>In the first three cases, my faulty memory board was installed in
>MEM1, with a known good board installed in MEM2. The first two
>boards would prevent the machine from booting if installed in MEM2.
>In the last case, I simply swapped the board's positions. (bad board
>MEM2, good board MEM1)
>
>> It's great to have more data!
>
>Yeah! One datapoint does not a study make :D
Your data certainly has me baffled. I'm obviously wrong about something. Perhaps the data at $186 is (sometimes?) MEM 2 then MEM1. eg. maybe the ROM changes the order to get working low memory and a working screen buffer.
Hopefully we'll get more people sharing their results.
>I'm really intrigued about the one board that came up all 00FF's. I
>wonder if one of the '373's is bad or something.
Yes, there aren't all that many problems that will make one byte bad.
The power for the low byte is filtered through L2, so you could check that for continuity, or check for +5 on pin 8 of the low byte RAM chips - columns 15-22 (Note the power pins on the RAM chips are the opposite from 74 series chips).

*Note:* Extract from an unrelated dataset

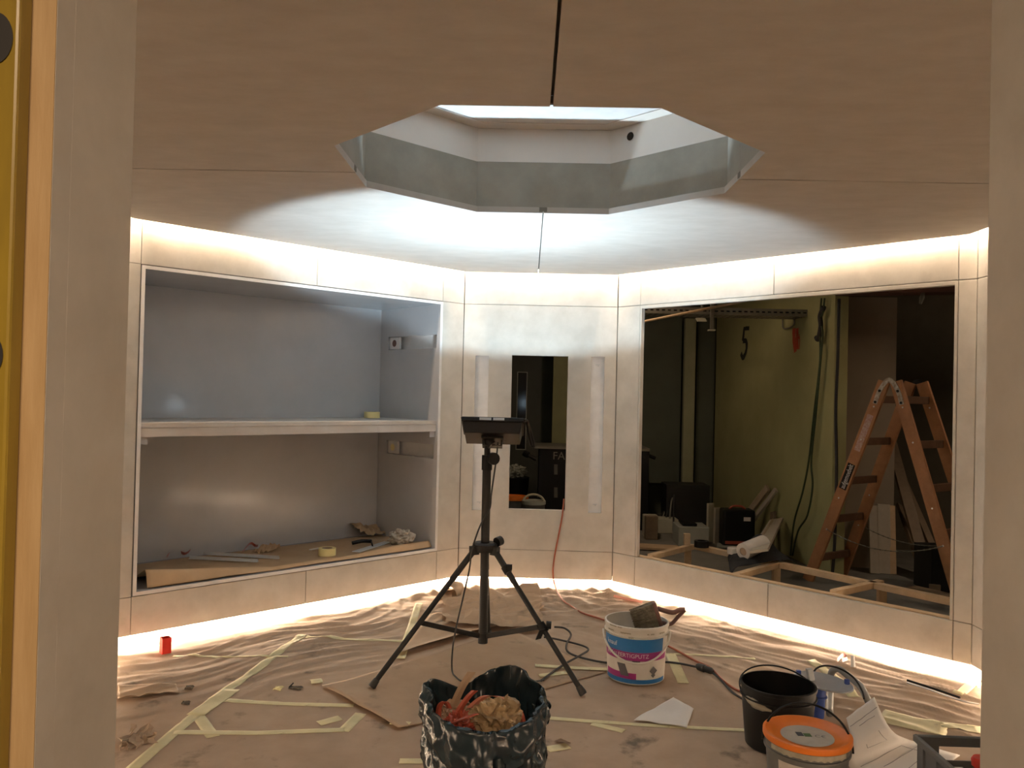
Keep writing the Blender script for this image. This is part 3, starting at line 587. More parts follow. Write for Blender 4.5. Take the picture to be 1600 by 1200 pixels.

The 373 for the lower byte is at 13E; the enables are directly wired to the high byte, so pins 1 and 11 should connect to the same pins of the 373 at 12E.
If you have a logic probe, perhaps check for a signal at Resistor R1, which drives the R/W line for the low byte -- pin 3 of the RAM chips in columns 15-22.
And check finger 6 of the card edge for a dirty/bad contact.. that's the CPU low byte data select.